** start DATASET EXCERPT **

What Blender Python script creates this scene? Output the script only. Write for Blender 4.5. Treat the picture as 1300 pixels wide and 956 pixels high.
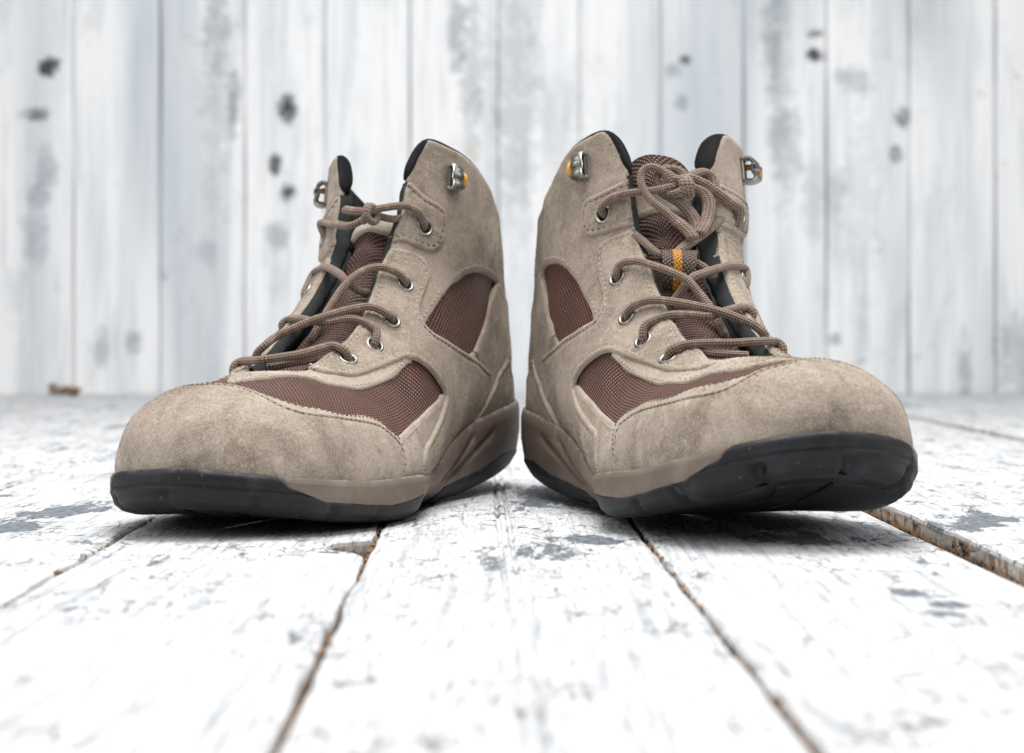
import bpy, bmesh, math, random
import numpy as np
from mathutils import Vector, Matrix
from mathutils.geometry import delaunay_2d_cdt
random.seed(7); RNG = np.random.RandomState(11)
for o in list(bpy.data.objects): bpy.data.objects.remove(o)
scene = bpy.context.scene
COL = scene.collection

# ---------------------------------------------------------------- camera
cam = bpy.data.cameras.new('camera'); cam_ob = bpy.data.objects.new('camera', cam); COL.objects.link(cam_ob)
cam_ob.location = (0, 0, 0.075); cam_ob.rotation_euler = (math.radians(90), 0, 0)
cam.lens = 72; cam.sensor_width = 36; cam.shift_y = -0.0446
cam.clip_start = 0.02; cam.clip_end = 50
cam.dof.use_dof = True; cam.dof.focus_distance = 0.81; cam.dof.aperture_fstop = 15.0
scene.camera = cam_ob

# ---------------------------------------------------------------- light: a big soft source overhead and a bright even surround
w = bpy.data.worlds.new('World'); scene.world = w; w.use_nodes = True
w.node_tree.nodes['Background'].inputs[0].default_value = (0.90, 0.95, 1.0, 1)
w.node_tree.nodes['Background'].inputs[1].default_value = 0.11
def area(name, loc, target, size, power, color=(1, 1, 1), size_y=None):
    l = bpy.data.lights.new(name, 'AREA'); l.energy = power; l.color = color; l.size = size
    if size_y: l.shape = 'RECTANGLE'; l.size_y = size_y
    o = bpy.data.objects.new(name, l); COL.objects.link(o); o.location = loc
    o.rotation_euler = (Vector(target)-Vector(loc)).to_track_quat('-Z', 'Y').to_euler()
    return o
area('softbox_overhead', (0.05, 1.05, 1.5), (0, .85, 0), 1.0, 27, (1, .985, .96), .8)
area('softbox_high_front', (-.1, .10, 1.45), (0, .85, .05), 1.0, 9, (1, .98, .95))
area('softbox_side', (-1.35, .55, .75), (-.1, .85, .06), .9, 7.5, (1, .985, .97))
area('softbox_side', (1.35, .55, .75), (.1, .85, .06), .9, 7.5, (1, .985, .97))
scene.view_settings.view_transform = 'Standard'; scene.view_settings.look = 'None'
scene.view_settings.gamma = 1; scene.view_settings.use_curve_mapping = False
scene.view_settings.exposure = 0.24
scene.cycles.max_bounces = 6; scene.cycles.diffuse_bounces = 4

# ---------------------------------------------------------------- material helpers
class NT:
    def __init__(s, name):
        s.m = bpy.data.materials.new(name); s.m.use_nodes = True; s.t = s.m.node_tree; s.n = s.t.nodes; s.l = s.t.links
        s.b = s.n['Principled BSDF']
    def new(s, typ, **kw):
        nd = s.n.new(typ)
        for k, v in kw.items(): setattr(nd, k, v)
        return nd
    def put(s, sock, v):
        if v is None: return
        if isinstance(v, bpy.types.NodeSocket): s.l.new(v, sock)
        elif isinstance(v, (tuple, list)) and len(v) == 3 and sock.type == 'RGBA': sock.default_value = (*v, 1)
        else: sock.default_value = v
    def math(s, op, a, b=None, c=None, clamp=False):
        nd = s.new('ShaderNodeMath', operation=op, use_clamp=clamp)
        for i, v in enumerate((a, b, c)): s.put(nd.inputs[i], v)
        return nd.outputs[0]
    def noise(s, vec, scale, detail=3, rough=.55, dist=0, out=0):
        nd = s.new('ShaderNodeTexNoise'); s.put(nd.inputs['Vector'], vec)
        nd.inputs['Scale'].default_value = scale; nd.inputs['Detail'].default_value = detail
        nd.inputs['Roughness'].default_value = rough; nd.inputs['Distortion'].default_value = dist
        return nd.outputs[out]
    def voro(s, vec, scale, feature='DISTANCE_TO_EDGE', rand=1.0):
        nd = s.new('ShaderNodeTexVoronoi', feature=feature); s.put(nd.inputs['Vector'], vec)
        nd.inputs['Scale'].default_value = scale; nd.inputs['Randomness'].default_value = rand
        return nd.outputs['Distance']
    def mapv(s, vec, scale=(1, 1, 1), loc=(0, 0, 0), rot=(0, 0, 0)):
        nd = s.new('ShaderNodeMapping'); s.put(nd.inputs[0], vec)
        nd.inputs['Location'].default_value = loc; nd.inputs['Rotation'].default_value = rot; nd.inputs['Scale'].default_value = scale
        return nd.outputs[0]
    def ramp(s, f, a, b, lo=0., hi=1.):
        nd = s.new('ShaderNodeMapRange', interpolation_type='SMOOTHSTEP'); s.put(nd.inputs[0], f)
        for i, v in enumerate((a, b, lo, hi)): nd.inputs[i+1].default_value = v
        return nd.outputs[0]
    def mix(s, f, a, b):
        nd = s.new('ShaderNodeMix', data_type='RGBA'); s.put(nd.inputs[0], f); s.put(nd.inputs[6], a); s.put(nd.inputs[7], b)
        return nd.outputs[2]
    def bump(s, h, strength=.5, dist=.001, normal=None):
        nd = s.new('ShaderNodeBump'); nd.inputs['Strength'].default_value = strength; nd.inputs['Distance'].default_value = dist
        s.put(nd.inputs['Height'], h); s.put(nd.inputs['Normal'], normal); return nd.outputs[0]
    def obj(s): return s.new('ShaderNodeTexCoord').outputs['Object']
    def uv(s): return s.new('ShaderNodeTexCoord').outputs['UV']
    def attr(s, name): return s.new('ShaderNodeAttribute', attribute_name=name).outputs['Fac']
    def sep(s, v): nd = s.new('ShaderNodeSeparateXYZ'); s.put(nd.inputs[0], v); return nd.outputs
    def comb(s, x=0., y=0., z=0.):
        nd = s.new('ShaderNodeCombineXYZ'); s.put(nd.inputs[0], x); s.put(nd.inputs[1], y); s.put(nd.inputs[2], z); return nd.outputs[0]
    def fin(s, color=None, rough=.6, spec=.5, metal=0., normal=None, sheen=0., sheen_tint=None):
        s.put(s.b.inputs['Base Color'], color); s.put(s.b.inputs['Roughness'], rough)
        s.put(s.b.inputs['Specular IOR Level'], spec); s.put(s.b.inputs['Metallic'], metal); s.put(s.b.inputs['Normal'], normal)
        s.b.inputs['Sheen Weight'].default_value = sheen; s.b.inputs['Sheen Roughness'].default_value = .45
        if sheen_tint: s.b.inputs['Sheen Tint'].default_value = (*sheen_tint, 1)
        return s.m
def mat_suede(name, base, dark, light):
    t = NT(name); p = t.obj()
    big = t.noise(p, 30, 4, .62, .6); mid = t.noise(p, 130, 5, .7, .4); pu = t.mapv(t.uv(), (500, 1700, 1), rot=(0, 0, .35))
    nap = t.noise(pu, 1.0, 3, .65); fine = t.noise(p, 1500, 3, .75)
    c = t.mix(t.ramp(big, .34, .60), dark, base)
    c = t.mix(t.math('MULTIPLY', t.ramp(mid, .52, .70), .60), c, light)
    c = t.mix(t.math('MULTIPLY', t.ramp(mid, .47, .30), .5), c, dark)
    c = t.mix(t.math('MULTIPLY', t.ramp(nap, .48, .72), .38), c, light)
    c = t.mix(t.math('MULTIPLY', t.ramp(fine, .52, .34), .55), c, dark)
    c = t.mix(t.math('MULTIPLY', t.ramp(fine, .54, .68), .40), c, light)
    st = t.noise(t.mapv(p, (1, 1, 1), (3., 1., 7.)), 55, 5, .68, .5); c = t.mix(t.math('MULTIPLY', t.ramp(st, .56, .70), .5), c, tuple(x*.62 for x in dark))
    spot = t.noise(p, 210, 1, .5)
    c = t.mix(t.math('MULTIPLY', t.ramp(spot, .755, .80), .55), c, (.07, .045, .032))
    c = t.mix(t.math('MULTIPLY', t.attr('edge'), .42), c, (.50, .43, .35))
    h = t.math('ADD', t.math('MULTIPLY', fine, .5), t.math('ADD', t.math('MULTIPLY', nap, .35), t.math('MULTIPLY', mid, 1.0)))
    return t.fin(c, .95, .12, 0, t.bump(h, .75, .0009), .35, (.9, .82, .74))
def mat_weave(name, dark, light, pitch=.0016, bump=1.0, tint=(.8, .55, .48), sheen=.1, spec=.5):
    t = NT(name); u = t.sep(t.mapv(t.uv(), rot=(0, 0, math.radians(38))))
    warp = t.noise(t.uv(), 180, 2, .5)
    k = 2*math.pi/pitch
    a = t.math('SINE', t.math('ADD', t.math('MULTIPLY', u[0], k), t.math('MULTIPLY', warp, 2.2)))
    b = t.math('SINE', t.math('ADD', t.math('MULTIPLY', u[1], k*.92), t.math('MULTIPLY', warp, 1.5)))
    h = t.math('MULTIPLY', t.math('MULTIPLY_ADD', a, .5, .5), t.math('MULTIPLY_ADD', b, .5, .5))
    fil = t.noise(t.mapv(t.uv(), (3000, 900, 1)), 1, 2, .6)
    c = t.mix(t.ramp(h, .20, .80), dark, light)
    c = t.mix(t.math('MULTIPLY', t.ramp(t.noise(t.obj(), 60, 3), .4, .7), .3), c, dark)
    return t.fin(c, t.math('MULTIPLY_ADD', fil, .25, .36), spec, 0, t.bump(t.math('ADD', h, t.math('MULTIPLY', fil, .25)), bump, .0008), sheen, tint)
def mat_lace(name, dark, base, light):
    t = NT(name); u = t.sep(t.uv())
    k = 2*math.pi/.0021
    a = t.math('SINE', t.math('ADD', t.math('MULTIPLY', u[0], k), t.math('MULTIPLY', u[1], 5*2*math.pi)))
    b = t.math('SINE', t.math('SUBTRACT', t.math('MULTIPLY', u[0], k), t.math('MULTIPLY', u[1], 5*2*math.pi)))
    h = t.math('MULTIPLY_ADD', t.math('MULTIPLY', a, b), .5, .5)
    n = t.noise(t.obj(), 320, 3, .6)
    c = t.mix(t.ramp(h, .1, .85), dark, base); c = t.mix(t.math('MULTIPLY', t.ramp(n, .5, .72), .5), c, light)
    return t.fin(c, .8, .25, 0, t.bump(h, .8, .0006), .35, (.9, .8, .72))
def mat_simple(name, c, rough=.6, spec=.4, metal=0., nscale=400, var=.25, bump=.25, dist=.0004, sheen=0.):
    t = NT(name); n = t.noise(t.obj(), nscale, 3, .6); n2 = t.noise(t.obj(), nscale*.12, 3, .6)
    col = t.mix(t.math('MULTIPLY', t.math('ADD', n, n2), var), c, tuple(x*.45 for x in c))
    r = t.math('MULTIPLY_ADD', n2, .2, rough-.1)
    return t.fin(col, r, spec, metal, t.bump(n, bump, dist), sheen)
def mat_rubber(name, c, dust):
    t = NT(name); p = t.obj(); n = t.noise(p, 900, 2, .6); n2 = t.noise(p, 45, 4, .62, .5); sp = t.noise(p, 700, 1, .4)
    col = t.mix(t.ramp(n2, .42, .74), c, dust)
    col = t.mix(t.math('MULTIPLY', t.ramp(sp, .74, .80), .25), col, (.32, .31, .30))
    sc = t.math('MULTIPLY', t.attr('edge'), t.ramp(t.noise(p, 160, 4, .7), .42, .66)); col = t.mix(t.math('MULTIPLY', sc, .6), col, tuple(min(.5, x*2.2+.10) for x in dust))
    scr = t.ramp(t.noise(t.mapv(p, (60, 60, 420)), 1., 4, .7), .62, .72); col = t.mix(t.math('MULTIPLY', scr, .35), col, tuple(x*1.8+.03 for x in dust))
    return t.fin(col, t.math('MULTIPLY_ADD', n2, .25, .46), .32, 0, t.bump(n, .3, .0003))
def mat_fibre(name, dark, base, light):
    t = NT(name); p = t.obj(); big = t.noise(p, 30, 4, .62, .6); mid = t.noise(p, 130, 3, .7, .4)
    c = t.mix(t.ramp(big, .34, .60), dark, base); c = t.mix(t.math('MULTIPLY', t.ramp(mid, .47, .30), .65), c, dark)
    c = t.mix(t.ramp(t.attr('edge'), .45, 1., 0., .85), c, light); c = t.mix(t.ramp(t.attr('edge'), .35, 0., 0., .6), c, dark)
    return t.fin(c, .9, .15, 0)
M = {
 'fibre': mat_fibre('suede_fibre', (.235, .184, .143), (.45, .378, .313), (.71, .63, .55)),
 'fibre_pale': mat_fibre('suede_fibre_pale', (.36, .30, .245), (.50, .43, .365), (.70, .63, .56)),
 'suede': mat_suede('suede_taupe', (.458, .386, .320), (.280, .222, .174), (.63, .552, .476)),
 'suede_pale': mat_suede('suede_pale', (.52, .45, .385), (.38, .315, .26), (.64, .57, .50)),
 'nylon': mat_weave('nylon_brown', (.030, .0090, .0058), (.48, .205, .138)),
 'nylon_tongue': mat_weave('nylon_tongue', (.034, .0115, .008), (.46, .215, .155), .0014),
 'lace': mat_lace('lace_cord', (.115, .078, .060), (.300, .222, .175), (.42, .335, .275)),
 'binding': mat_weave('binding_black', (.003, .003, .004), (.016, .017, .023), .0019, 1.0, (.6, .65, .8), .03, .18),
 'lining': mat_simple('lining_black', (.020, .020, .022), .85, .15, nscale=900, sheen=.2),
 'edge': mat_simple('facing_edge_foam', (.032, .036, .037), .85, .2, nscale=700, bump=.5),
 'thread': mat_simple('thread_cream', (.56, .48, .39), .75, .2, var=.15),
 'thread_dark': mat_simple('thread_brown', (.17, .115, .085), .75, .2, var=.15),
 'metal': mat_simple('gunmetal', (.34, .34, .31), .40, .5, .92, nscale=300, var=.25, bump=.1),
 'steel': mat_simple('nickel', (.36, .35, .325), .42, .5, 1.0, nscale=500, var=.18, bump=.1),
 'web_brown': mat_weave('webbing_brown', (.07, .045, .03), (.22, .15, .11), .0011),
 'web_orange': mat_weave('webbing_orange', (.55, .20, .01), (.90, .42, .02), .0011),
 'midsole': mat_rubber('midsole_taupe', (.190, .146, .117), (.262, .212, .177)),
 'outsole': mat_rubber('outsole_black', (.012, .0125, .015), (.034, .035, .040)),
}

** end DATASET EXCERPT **

TASK DIRECTIONS |
Set the lines above down again, word for word, from the first through the one containing "COL = scene.collection"; pictures excluded.

FULL OUTPUT |
What Blender Python script creates this scene? Output the script only. Write for Blender 4.5. Treat the picture as 1300 pixels wide and 956 pixels high.
import bpy, bmesh, math, random
import numpy as np
from mathutils import Vector, Matrix
from mathutils.geometry import delaunay_2d_cdt
random.seed(7); RNG = np.random.RandomState(11)
for o in list(bpy.data.objects): bpy.data.objects.remove(o)
scene = bpy.context.scene
COL = scene.collection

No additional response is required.